Many children cannot live with their families

Boy in our care with SOS family homes in the background (photo: R. de Silva)
The city of Monaragala has about 10,000 inhabitants, and is about 170 kilometres east of the capital city of Colombo in Uva province in the south-east of the country.

Although the Monaragala urban area is developing very fast, the main occupation of the people is agriculture. Slash and burn methods are used to clear land and short-duration crops such as grains, legumes and vegetables are grown. Families and neighbouring farmers help each other out in the fields.

The district of Monaragala has a high poverty rate - approximately one third of the population lives in poverty. The same number of people does not get enough food. Many do not own the land they cultivate, thus increasing their vulnerability. Poverty is also the main reason why children lose parental care in the region. In addition, many children fail to receive an education which will give them the chance to break the cycle of poverty as they grow older.

The rural areas around the city of Monaragala are isolated and often lacking in basic services and infrastructure. SOS Children's Villages has established a special programme in Monaragala to build sanitary facilities and provide basic services to poor families living in more remote areas.

An official request to start working in the area

Because of the great number of children without parental care, the work of SOS Children's Villages was very much supported by the Sri Lankan government. In the case of Monaragala it even donated land to the organisation. In addition to the long-term programmes, emergency relief was provided after the tsunami in 2004, when the local authorities made two warehouses available to SOS Children's Village Monaragala; they were then adapted and turned into shelters for refugee families.

What we do in Monaragala

SOS Children's Villages provides different kinds of assistance to the local population. The family strengthening programme gives support to families who are at risk of abandoning their children. Working with local authorities, we provide health treatment as well as counselling and psychological support. Families are given training so that they can set up small businesses such as poultry farming or sewing services.

Children grow up in SOS families with their brothers and sisters(photo: SOS archives)

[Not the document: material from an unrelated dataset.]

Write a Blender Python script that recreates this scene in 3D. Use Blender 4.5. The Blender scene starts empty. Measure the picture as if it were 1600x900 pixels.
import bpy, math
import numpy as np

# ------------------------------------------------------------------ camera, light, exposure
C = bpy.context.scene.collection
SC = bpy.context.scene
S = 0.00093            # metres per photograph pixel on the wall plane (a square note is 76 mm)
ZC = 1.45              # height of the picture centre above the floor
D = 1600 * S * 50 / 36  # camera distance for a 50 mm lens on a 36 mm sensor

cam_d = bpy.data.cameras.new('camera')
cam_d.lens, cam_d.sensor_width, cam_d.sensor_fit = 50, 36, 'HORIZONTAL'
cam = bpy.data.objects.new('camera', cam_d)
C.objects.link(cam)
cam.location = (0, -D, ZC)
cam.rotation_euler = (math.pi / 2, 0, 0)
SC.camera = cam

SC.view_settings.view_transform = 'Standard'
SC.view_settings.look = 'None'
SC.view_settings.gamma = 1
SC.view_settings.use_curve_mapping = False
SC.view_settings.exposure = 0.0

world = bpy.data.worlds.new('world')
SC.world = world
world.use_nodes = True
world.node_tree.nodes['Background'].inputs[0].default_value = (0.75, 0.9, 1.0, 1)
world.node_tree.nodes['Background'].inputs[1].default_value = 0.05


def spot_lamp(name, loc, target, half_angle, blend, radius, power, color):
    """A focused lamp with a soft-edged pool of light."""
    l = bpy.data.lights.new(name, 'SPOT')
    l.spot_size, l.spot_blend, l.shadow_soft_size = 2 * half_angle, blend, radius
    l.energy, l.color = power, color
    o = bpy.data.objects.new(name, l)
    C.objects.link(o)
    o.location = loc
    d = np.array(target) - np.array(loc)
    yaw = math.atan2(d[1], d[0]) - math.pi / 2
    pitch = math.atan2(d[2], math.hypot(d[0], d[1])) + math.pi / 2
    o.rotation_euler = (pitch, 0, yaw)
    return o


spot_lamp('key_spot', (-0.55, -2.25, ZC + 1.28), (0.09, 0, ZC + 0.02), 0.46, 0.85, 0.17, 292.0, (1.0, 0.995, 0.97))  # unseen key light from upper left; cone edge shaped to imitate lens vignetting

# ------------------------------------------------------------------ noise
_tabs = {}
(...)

Children who have lost parental care can find a loving home in one of the 12 SOS families, where up to 120 children can be looked after by the SOS mothers. They grow up with their sisters and brothers in a familial environment full of love, respect and security.

The children can attend the SOS Kindergarten, which has capacity to care for up to 120 children, some of whom come from the neighbouring community. The provision of day care is particularly valued by those parents who attend training or go to work. At SOS Kindergarten Monaragala, training courses for the local inhabitants, especially for girls and women, are held in the evenings.

As the children grow up, they move into our youth programmes, which can accommodate up to 100 young people. With the support of qualified professionals they are guided through this new stage of their lives, as they start vocational training courses, attend higher education and start looking for work. In addition, the SOS Vocational Training Centre provides training in craftsmanship, baking, basic wiring and plumbing, IT and office skills to up to 150 trainees.